Quantum electronics: Nitrogen-Vacancy centres in diamond and spin defects

Lead Research Organisation: Imperial College London
Department Name: Materials

Abstract

Nitrogen-vacancy (NV) centres are point defects in diamond that have spin one ground states. They many useful properties such as photoluminescence, long spin decoherence times and spin-selective intersystem crossing that allows optical initialisation or spin polarization of quantum states with green photons and optical readout using fluoresced red photons. The quantum states can be manipulated using pulsed microwaves at room temperature.
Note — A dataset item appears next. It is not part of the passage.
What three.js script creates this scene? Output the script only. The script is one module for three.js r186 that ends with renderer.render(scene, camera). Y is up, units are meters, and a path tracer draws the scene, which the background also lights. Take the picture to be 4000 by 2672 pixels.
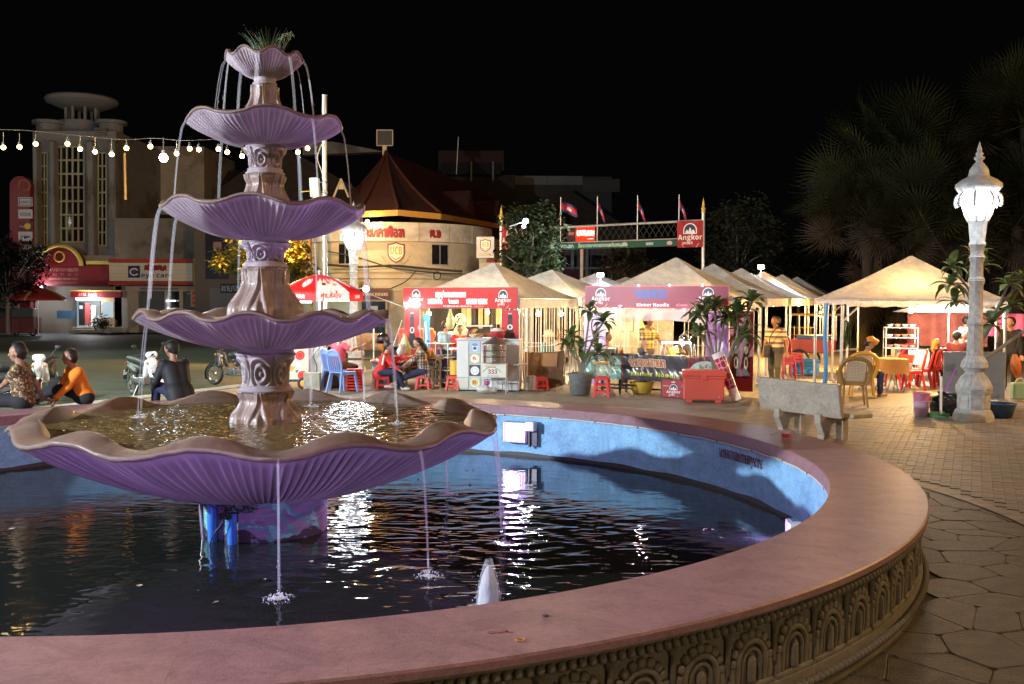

NV centres in diamond are a promising platform for applications such as quantum computer, masers, quantum memory and quantum sensing. A continuous-wave room-temperature solid-state maser using optically pumped NV centres in diamond was demonstrated in 2018. This project will investigate this technology further and combines both theoretical and experimental work. Quantum optics theory will be used to develop models of electron and nuclear magnetic spin resonance and the dynamics of cavity-coupled NV spin ensembles. These models will be used to simulate novel diamond maser devices and used to inform novel experimental work: investigating the bad-cavity and strong-coupling regimes of cavity quantum electrodynamics, improving spectroscopic techniques such as optically detected magnetic resonance and developing new maser-based devices.